Mese di riprese, marzo, per il Teatro di Rifredi che ripropone opere di grande successo delle passate stagioni. Si comincia con il divertente "Le quattro stagioni da Vivaldi" di Gabriele Vacis interpretato dalla Banda Osiris. Comica ricostruzione della biografia del musicista riletta da un simpatico quartetto di fiati. Segue "L'impresario delle Smirne" di Goldoni per la regia di Antonio Taglioni. L'opera, poco conosciuta, è una commedia metateatrale, si parla infatti di un episodio nella storia di una compagnia di attori non famosi ed affamati di palcoscenico che intravedono una possibilità di svolta alla propria carriera all'annuncio di un vantaggiosissimo contratto per una tournee in Oriente. Senza dubbio interessante l'"Edipus" di Giovanni Testori, da sempre fortemente impegnato, sia nella prosa che nel teatro, nell'analisi di scottanti problemi della nostra società (droga, aborto, emarginazione): una ripresa in chiave esistenziale della tragedia classica. Ritorna così il tema d'Edipo, già presentato con "Alla greca" di Berkoff, come proseguimento dell'intento commemorativo nei confronti di Pasolini, che tanto amò questo tema della tragedia classica. A fine mese, prima nazionale in esclusiva, "Appetite" diretto da Robin Laurie e Gail Kelly, con una compagnia di attrici-acrobate australiane che si propongono di stupire il più possibile gli spettatori.

Anche il Teatro Studio di Scandicci ripropone un successo della passata stagione, "Arsa" di Giuseppe Manfridi presentato dalla compagnia Krypton. Il testo è basato sulla storia vera della poetessa ebrea Sara Coppio Sullam, vissuta fra il sedicesimo ed il diciassettesimo secolo nel ghetto di Venezia. La giovane donna, innamorata delle lettere e dello scrivere versi, legge un giorno un dotto poema di Ansaldo Cebà, anziano accademico, e affascinata dalla sua opera intraprende una fitta corrispondenza con l'autore, finendo per innamorarsi di lui. Un amore tutto letterario, ma autentico, che non trova corrispondenza nell'uomo, il cui unico scopo è quello di indurre la giovane poetessa alla conversione al cattolicesimo. Vista l'impossibilità di raggiungere il suo scopo, l'uomo pubblica tutte le lettere da lui composte, con lo scopo di mostrare la dottrina delle sue argomentazioni.

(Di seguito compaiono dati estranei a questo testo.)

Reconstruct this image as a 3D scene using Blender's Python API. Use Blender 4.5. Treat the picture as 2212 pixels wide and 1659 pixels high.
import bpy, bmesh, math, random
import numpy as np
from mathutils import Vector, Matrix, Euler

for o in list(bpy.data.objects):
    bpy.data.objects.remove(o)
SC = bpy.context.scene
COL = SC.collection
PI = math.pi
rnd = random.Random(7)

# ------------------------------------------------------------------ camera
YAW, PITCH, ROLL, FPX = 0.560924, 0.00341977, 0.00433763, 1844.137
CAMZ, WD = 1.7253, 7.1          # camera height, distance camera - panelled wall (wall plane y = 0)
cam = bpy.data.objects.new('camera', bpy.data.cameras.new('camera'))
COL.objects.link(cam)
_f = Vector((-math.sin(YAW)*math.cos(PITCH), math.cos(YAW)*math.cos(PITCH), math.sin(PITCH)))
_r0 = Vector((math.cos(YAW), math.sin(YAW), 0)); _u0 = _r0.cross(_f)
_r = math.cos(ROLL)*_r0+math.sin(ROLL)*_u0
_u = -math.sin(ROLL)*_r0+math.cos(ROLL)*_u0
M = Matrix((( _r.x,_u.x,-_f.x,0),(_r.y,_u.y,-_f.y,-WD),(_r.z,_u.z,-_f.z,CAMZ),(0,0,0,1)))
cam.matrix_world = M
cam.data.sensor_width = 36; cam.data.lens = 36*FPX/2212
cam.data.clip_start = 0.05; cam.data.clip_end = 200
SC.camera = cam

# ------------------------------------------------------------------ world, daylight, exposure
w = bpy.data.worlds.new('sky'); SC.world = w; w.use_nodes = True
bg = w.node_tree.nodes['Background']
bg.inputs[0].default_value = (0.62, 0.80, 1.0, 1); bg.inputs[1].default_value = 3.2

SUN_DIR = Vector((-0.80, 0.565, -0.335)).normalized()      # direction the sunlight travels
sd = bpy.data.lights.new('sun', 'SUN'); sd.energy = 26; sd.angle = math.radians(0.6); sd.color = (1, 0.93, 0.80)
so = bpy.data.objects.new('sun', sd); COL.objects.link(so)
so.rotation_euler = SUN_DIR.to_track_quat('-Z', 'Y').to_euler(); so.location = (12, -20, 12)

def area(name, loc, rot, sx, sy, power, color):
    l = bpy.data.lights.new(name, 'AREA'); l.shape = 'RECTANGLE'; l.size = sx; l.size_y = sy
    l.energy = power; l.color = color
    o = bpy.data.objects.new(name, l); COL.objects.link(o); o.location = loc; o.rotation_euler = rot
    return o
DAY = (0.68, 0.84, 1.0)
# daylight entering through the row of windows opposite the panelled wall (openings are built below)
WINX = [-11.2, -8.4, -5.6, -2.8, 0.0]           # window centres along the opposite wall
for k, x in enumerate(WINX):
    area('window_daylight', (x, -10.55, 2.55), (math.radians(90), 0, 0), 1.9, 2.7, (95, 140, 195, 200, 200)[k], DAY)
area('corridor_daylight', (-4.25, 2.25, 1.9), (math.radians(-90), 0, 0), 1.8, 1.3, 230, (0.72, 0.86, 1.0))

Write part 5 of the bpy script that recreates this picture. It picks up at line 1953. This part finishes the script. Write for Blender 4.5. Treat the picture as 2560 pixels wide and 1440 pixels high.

L'opera è un fitto ed intricato monologo, una cerimonia del Dire, tentativo di capire se stessi, gli altri, le ragioni dell'abbandono. Da segnalare anche, all'inizio del mese, "Ippolito" di Marco Martinelli e Ermanna Montanari con la compagnia di Ravenna Teatro.

Giuseppe Manfridi è anche l'autore della versione teatrale di "Uno, nessuno e centomila" di Luigi Pirandello, in scena alla Pergola. Vitangelo Moscarda, impersonato da un grande interprete pirandelliano come Flavio Bucci, per una banale osservazione della moglie, inizia una penosa analisi che lo porta ad una tragica conclusione: nessuno è ciò che crede di essere, siamo tutti solo ed esclusivamente come gli altri ci vedono, ogni persona che ci conosce ci attribuisce una diversa identità. Da qui l'ossessione, lo studiare continuamente lo sguardo, le parole, gli atteggiamenti altrui. Da qui la rinuncia a tutto per ottenere la libertà. Sempre di Manfridi, a fine mese, "La partitella"; fra le due opere "La fortuna con l'effe maiuscola" di Eduardo de Filippo e Armando Curcio.